■ Dataset extract:
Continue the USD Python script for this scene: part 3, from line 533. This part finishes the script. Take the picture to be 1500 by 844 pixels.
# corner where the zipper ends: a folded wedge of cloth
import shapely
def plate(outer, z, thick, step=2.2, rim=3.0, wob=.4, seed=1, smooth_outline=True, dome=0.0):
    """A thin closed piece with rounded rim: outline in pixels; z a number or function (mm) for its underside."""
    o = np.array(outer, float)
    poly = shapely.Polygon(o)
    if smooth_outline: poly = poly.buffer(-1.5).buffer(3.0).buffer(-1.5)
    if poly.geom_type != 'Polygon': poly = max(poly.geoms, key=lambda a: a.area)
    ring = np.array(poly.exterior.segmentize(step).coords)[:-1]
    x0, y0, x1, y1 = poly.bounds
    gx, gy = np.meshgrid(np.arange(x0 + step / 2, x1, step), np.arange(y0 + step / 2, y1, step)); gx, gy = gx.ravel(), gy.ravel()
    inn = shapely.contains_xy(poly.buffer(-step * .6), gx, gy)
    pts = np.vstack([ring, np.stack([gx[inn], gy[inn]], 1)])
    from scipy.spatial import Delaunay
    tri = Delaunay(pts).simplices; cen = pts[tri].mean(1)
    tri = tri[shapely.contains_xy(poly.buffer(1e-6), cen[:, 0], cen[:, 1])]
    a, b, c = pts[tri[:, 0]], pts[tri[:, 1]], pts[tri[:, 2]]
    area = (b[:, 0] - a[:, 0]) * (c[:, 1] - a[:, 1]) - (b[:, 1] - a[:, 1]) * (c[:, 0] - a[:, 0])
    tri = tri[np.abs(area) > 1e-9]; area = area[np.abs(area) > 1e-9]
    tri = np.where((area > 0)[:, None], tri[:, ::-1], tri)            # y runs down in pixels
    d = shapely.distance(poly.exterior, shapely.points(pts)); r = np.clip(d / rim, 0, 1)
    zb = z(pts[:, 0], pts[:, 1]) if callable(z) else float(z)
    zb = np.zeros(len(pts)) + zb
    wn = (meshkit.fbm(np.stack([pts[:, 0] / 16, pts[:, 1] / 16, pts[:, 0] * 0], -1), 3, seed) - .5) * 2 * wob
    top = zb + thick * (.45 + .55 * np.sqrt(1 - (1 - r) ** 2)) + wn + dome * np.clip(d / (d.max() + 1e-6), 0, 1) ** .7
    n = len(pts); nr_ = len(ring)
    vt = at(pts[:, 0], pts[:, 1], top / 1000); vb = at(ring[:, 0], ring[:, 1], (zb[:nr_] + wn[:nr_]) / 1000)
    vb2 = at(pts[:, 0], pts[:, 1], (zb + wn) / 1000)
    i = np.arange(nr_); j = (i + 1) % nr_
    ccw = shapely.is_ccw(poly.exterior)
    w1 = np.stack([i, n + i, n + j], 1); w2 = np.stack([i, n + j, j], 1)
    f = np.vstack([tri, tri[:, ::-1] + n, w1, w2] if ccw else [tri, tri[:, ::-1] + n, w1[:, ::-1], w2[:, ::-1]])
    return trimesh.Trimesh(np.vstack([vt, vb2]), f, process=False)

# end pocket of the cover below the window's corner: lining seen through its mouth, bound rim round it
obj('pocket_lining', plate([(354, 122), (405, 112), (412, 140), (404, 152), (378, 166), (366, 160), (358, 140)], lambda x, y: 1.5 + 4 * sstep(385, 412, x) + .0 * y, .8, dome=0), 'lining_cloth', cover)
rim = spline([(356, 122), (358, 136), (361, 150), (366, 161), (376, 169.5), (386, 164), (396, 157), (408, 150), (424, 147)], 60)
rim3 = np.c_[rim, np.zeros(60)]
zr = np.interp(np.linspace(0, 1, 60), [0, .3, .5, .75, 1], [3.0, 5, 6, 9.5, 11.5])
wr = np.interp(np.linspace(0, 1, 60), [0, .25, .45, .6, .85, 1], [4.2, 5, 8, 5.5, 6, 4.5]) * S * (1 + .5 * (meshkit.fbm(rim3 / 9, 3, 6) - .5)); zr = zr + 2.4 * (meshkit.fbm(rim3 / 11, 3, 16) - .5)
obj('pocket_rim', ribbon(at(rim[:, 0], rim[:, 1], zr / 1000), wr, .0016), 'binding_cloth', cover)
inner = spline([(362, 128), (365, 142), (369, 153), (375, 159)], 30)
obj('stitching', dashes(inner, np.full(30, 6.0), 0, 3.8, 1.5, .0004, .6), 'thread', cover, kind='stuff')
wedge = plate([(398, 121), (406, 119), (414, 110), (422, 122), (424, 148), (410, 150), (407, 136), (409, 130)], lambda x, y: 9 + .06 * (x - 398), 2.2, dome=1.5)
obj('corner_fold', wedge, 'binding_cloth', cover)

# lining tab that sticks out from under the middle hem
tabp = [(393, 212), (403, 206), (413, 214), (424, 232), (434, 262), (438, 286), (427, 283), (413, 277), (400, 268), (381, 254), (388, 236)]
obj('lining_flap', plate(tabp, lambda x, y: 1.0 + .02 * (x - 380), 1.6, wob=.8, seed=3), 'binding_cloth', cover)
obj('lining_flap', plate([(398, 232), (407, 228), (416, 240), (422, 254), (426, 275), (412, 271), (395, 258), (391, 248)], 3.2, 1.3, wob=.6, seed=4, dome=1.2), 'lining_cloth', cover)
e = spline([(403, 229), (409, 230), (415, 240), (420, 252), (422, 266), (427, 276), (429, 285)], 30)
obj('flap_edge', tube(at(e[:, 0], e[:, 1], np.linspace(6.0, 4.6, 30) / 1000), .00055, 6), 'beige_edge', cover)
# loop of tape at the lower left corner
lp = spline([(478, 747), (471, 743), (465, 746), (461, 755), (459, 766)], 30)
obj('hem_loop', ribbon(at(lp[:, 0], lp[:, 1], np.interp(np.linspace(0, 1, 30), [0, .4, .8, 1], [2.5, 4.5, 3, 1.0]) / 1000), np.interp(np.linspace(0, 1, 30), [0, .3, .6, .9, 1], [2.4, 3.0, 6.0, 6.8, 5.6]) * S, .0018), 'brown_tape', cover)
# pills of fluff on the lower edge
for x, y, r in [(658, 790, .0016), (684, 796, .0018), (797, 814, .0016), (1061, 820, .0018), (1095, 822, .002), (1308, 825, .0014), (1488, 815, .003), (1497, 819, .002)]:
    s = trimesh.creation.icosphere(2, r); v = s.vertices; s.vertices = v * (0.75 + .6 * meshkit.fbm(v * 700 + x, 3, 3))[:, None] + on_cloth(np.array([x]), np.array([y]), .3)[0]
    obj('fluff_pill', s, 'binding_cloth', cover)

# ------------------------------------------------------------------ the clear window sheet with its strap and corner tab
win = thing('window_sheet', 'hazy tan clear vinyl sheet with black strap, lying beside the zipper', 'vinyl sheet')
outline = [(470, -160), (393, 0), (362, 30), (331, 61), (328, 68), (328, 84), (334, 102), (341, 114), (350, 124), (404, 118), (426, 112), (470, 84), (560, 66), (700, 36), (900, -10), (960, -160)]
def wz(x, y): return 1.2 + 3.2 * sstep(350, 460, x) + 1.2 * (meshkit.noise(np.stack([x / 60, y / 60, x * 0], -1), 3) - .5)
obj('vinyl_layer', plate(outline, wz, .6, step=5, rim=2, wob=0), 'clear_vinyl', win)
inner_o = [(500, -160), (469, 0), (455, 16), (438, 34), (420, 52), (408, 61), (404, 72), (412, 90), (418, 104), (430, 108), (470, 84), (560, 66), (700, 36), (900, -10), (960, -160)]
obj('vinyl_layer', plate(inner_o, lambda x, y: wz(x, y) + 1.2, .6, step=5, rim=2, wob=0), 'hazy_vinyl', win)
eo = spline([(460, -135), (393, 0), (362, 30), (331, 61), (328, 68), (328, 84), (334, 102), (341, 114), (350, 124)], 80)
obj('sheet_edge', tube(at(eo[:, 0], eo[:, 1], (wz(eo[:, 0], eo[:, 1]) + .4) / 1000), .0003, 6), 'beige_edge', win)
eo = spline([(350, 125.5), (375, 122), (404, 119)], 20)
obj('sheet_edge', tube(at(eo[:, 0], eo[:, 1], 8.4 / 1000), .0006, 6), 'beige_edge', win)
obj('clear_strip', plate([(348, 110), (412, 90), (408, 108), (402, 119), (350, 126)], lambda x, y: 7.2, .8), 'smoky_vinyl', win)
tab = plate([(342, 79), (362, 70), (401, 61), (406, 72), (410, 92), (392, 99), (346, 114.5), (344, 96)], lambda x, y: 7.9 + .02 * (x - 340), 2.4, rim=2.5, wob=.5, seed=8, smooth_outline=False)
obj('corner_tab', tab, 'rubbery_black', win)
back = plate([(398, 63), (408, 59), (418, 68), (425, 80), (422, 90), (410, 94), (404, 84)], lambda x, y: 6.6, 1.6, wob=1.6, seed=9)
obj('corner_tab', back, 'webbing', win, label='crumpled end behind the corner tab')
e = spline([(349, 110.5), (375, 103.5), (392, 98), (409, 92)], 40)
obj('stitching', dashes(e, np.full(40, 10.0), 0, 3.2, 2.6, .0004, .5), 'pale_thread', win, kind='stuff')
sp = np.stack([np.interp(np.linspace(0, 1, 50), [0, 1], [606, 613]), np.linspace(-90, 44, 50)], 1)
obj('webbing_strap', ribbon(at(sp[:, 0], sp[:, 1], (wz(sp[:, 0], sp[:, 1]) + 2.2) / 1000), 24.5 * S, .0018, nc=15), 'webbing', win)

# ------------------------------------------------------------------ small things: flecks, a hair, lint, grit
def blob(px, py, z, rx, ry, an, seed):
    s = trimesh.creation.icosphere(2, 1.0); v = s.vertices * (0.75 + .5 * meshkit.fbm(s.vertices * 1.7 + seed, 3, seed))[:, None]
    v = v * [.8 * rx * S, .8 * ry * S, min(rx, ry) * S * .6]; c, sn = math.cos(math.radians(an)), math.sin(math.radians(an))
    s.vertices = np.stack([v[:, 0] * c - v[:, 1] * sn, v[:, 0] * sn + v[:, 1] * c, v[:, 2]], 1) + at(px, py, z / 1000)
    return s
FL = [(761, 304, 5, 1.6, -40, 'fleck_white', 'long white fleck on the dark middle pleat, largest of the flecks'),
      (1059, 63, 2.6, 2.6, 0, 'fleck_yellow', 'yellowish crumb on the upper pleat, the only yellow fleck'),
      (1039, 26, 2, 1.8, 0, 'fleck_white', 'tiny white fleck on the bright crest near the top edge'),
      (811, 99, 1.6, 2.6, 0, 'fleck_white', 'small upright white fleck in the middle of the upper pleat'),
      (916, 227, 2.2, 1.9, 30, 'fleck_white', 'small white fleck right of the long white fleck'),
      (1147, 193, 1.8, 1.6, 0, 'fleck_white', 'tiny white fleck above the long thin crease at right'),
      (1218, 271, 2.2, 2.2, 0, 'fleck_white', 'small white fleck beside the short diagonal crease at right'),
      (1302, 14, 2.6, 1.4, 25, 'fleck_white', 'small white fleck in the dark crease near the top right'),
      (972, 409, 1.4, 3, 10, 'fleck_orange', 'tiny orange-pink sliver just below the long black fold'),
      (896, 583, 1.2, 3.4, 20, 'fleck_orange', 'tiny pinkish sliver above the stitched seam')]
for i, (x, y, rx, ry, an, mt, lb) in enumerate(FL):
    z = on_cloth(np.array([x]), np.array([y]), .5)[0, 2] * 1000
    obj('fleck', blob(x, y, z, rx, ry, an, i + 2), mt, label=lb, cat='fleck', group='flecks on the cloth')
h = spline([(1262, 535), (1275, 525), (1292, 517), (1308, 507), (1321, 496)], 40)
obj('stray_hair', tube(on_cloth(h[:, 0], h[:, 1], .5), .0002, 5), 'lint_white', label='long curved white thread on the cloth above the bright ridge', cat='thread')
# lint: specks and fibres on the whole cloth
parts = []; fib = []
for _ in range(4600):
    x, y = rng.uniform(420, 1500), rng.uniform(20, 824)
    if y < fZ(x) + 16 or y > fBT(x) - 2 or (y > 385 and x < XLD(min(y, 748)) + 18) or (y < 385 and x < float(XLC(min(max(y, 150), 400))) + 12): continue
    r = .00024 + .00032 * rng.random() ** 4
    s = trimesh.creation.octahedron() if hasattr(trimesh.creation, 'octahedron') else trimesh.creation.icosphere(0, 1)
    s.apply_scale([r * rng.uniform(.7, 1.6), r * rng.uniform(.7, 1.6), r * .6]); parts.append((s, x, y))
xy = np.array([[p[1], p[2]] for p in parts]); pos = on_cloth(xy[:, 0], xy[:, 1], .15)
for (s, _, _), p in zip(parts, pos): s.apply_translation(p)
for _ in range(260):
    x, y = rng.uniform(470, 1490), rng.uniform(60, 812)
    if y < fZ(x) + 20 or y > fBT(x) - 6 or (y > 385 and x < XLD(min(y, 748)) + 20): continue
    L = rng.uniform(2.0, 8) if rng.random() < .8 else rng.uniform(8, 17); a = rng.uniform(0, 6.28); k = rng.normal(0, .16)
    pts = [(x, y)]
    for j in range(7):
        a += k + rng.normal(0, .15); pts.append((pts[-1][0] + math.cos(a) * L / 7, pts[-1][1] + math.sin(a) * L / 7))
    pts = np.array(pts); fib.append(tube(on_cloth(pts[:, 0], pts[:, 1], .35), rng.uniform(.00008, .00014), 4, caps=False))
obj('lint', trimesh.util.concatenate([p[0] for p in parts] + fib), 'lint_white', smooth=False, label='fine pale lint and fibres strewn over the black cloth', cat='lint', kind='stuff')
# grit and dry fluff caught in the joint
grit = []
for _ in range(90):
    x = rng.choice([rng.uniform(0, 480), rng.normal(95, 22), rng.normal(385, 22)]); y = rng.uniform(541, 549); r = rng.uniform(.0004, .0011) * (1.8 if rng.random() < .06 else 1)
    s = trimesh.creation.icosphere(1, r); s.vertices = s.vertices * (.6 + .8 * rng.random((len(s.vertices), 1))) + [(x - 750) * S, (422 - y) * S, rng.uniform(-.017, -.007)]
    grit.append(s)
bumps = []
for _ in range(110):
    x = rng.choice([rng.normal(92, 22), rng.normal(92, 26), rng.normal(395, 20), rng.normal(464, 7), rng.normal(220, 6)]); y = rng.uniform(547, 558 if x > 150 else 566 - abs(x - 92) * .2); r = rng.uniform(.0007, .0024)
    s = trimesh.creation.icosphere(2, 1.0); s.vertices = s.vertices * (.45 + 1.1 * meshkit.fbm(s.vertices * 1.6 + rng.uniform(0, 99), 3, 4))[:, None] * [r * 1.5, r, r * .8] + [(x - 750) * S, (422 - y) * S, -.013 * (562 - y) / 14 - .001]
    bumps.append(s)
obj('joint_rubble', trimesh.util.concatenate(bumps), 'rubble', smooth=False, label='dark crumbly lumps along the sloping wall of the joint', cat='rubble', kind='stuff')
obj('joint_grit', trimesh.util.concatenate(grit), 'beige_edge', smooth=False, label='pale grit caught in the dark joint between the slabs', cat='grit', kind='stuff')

■ Aim of the exercise: Give the count of lines containing "from", with no added text.

■ Written reply: 3